The Fourth Commandment
the starting point for a new music theatre production we are staging. At a time when the Western world is preoccupied with Islam and the influence of the Arab world, the values of Christianity are also under renewed scrutiny. The Ten Commandments can be considered the foundation of our German constitution (Basic Law). Most of the commandments are as relevant today as they ever were, even if they are not always acknowledged as Christian principles.
The Fourth Commandment,
"Honour thy father and mother" is the oldest generational contract. The obligation of the middle generation towards the older generation was a matter of life and death in the pre-Christian era. In the Federal Republic of Germany this obligation became an (anonymous) solidarity pact that is now in the process of being dissolved. Our society is still searching for a humane attitude to its aging population. This angle will be the main focus of our stage production.
It wasn't until the 19th century that the Fourth Commandment became an obligation for children imposed by their parents (be well-behaved). The fact that the verb "honour" has given way to the more passive notion of "respect" has been largely ignored until now. We aim to put the respectability of parents under the microscope and highlight it as a social problem.
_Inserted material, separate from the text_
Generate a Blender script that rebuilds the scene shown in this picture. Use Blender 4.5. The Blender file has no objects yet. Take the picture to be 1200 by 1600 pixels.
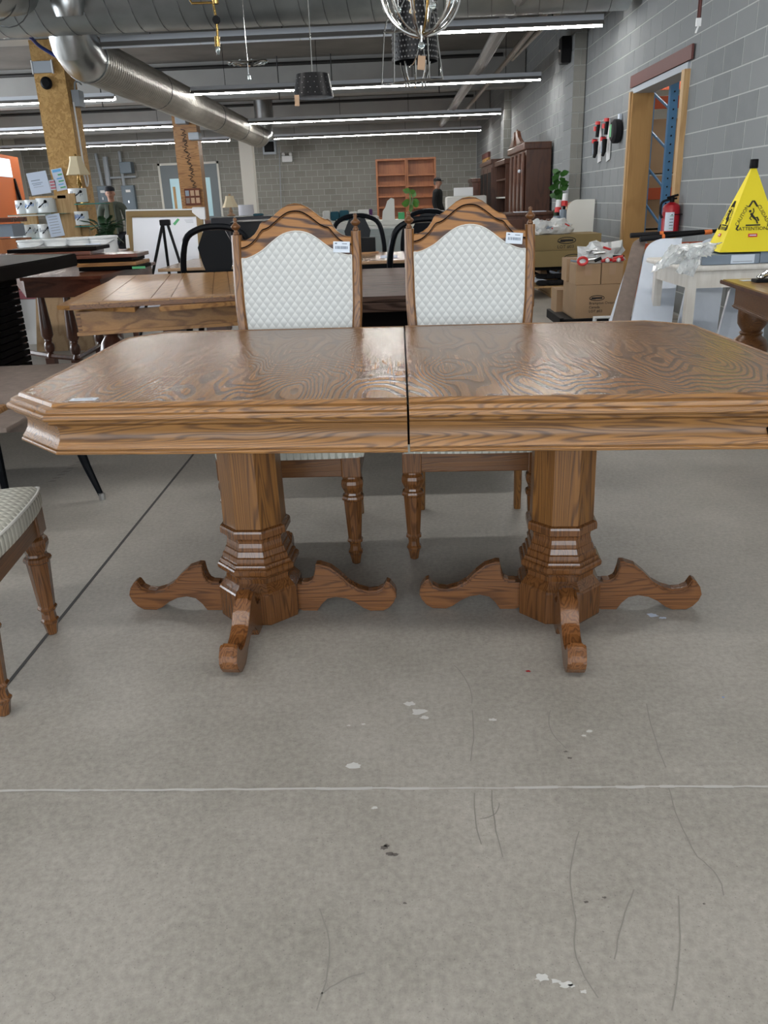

For instance, schools no longer expect parents to meet their obligations, instead focusing solely on how many extra social workers, child psychologists and other professionals they will need to employ. One low-tier secondary school ("Hauptschule") in Wülfrath has taken a different approach - requiring parents to sign a contract to meet their parental responsibilities - with astounding success.
The production
The principle of duality as it is found in the Fourth Commandment is what we want to apply to our production. On the one hand, there are the many "old people", who are well placed to afford the kind of services in their old age that the family can no longer afford. The social problem only arises with the physical decline of the elderly and the associated moral and ethical obligations.
A group of attractive senior citizens (singers and actors) is dining on exquisite dishes around an elaborately set table. They are among friends and entertain each other with familiar songs from the good old days, reviving memories of the extended families of their youth.
As the facade begins to crumble, their false teeth become stuck in the crayfish and they find themselves no longer able to pay the waiter. The evening dress slips out of place, the fine glassware shatters and cultivated conversation mutates into baby food babble.
The hired help changes from waiter into caregiver and starts telling fairytales:
"The Old Grandfather and His Grandson", The Brothers Grimm
Once upon a time there was man as old as the hills. His eyes had clouded over, his ears gone deaf and his knees trembled. Now when he sat at the table, he could hardly hold onto his spoon, as he spilt the soup on the tablecloth and dribbled some of it onto the table. His son and daughter-in-law were revolted by all this, so the old grandfather was finally forced to sit behind the stove in the corner while they fed him his meals from a little wooden bowl.(...) As they sat there, his little four-year-old grandson gathered up little pieces of wood he had found on the ground. "What are you doing down there?" asked his father. "I'm making a little trough", replied the child, "for father and mother to eat out of when I grow up."
The "grandchildren" make an entrance. They are young people who have grown up in children's' homes and associate rejection and violence with "parents". In the course of our rehearsals, a decision will be made as to how they will be presented on stage: in film sequences, soundtracks or by appearances in person.
This form of production based on different associations, brings together various images of our society: social trends, family definitions and the views of theologian Johannes Taschner.
We believe that this production will contribute to the current debate about where our society is heading. By presenting the extremes of the argument in a dramatic way, attention will be drawn to the real essentials.
The music
Experience of what is real / identity
The starting point and source of the music composed for "Honour thy father and mother" is the German-language folk song, and in particular, a number of songs from the 18th and 19th century. The songs will be musically stylised by the electronic musicians of the TEXTxtnd/Frankfurt ensemble and placed in new sound contexts with the help of electronic aids. The folk song is understood as indicative of historic memory, as the location of an archive that is not so much read as subjected to a selective, mechanical process of perception; a complex system of filters, couplings and suspensions of mechanical scanning commands. In this sense, identity is not something to be semantically understood from experience and tangible objects, but rather something to be deci-phered from moments and glimpses of its tangible presence.
The folk song material will be set against a musical background of noise or rather abstract electronic sounds. While live voices and acoustic instruments will emerge at various times, the electronic sounds will emanate from a spatial "elsewhere" - from a CD or straight from a computer.
Linguistically there will be a progression from the language of the German bourgeois period and word fragments through to primitive sound production and slam poetry.
The lyrics
Johannes Taschner is a lecturer at the Church College in Bielefeld. He wrote his doctoral thesis on the Fourth Commandment, exploring its significance and interpretation for the society of the 21st century. This background discourse provides the basis for formulating a specific parent - child history of our society.